- _Work to complete_: Every line of the data must be copied exactly.

------------------------------

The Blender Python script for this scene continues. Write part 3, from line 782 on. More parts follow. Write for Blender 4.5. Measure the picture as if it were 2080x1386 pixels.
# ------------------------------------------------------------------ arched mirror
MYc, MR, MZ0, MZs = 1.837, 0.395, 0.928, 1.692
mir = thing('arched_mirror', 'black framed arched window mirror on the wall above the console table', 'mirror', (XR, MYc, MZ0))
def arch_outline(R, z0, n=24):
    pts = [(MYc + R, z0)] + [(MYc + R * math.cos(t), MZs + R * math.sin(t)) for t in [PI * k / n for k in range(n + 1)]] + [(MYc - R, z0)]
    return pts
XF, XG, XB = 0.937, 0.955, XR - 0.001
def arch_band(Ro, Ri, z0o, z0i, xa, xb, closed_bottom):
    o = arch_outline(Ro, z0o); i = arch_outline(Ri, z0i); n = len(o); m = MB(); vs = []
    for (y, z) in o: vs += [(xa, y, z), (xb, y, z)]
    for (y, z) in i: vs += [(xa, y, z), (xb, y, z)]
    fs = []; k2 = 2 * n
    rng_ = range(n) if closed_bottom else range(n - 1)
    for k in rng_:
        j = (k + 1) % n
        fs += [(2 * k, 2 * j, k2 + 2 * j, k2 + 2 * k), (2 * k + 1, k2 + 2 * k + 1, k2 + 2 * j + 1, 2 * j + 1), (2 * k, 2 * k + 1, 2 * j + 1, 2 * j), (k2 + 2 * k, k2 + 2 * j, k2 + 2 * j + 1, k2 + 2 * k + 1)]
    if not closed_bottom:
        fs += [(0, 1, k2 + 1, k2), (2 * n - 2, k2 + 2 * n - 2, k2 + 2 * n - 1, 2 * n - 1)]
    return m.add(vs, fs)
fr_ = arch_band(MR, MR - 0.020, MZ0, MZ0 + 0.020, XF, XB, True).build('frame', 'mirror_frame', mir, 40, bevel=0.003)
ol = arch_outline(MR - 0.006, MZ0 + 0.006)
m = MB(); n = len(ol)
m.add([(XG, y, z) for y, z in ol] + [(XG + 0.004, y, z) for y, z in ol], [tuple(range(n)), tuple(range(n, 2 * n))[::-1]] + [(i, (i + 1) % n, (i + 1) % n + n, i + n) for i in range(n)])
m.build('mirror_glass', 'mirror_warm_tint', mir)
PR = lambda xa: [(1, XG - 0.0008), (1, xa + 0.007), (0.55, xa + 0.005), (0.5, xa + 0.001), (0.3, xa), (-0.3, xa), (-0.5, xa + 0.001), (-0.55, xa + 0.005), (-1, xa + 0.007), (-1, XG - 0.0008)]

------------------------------

- _Reply_:
The Blender Python script for this scene continues. Write part 3, from line 782 on. More parts follow. Write for Blender 4.5. Measure the picture as if it were 2080x1386 pixels.
# ------------------------------------------------------------------ arched mirror
MYc, MR, MZ0, MZs = 1.837, 0.395, 0.928, 1.692
mir = thing('arched_mirror', 'black framed arched window mirror on the wall above the console table', 'mirror', (XR, MYc, MZ0))
def arch_outline(R, z0, n=24):
    pts = [(MYc + R, z0)] + [(MYc + R * math.cos(t), MZs + R * math.sin(t)) for t in [PI * k / n for k in range(n + 1)]] + [(MYc - R, z0)]
    return pts
XF, XG, XB = 0.937, 0.955, XR - 0.001
def arch_band(Ro, Ri, z0o, z0i, xa, xb, closed_bottom):
    o = arch_outline(Ro, z0o); i = arch_outline(Ri, z0i); n = len(o); m = MB(); vs = []
    for (y, z) in o: vs += [(xa, y, z), (xb, y, z)]
    for (y, z) in i: vs += [(xa, y, z), (xb, y, z)]
    fs = []; k2 = 2 * n
    rng_ = range(n) if closed_bottom else range(n - 1)
    for k in rng_:
        j = (k + 1) % n
        fs += [(2 * k, 2 * j, k2 + 2 * j, k2 + 2 * k), (2 * k + 1, k2 + 2 * k + 1, k2 + 2 * j + 1, 2 * j + 1), (2 * k, 2 * k + 1, 2 * j + 1, 2 * j), (k2 + 2 * k, k2 + 2 * j, k2 + 2 * j + 1, k2 + 2 * k + 1)]
    if not closed_bottom:
        fs += [(0, 1, k2 + 1, k2), (2 * n - 2, k2 + 2 * n - 2, k2 + 2 * n - 1, 2 * n - 1)]
    return m.add(vs, fs)
fr_ = arch_band(MR, MR - 0.020, MZ0, MZ0 + 0.020, XF, XB, True).build('frame', 'mirror_frame', mir, 40, bevel=0.003)
ol = arch_outline(MR - 0.006, MZ0 + 0.006)
m = MB(); n = len(ol)
m.add([(XG, y, z) for y, z in ol] + [(XG + 0.004, y, z) for y, z in ol], [tuple(range(n)), tuple(range(n, 2 * n))[::-1]] + [(i, (i + 1) % n, (i + 1) % n + n, i + n) for i in range(n)])
m.build('mirror_glass', 'mirror_warm_tint', mir)
PR = lambda xa: [(1, XG - 0.0008), (1, xa + 0.007), (0.55, xa + 0.005), (0.5, xa + 0.001), (0.3, xa), (-0.3, xa), (-0.5, xa + 0.001), (-0.55, xa + 0.005), (-1, xa + 0.007), (-1, XG - 0.0008)]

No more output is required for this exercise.